9:40 pm: Wizards coach Randy Wittman is at the podium sharing his thoughts on the game.  Like the CSN crew, he leads off with effusive praise of the Spurs, followed up by unrestrained admiration for the Spurs, and wrapped up with gushing hyperbole about the Spurs.  Before fielding the next question, he adds that the Spurs took the Wizards will away and "carved us up pretty good."

Guess again.
9:41 pm: To paraphrase Wittman's analysis of why his team wasn't more competitive: "We dribble too much.  We aren't very good at dribbling.  We got very caught up in dribbling.  Unfortunately, we don't have any good dribblers.  Once we master dribbling, we can hopefully tackle shooting."

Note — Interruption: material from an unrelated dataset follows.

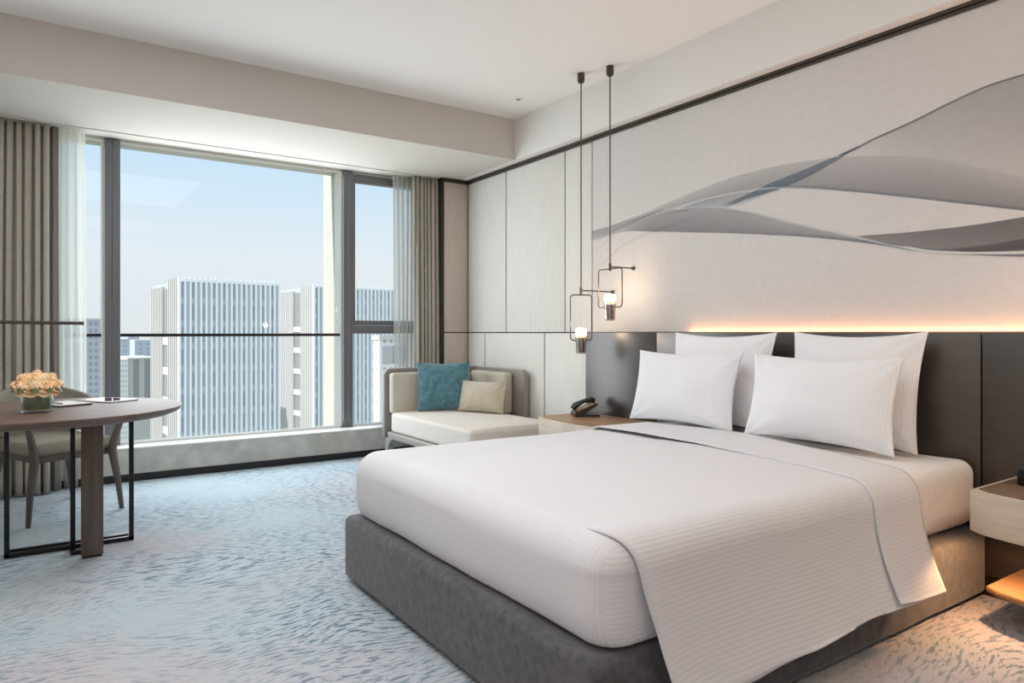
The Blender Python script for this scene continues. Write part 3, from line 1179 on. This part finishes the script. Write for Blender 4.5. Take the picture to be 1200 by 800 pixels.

9:43 pm: Rik Smits texts me back to confirm that yes, Manu Ginobili would have counted toward a Whitewash.

Rik Smits, International Whitewasher
9:44 pm: Wittman says that center Nene didn't play because he is still dealing with the lingering effects of a foot injury and is very sore because the season is harder than training camp. Nene is revered by Wizards brass as if he's a modern-day Bill Russell, the implication being that the season cannot be fairly judged because they have been without Nene for all but two games.  Did Bill Russell also average fewer than 7 rebounds and one block per game for his career?

9:50 pm: Beal begins his post-game comments, "First, give my praises to God and Jesus Christ."

Jesus Christ, the original Whitewasher
9:51 pm: Beal goes on to -- surprise! -- praise the way the Spurs play.  He says that one of the things he envies about the Spurs is that they don't call a play on every possession and he wishes the Wizards would call less plays.  This would be like Rick Perry saying he needs to do less preparation for debates.

9:52 pm: In critiquing his own play (11 points on 4-for-13 shooting), Beal says that he has become too one-dimensional and that opponents know what he's going to do on the court.  Perhaps he could be more unpredictable by making more shots?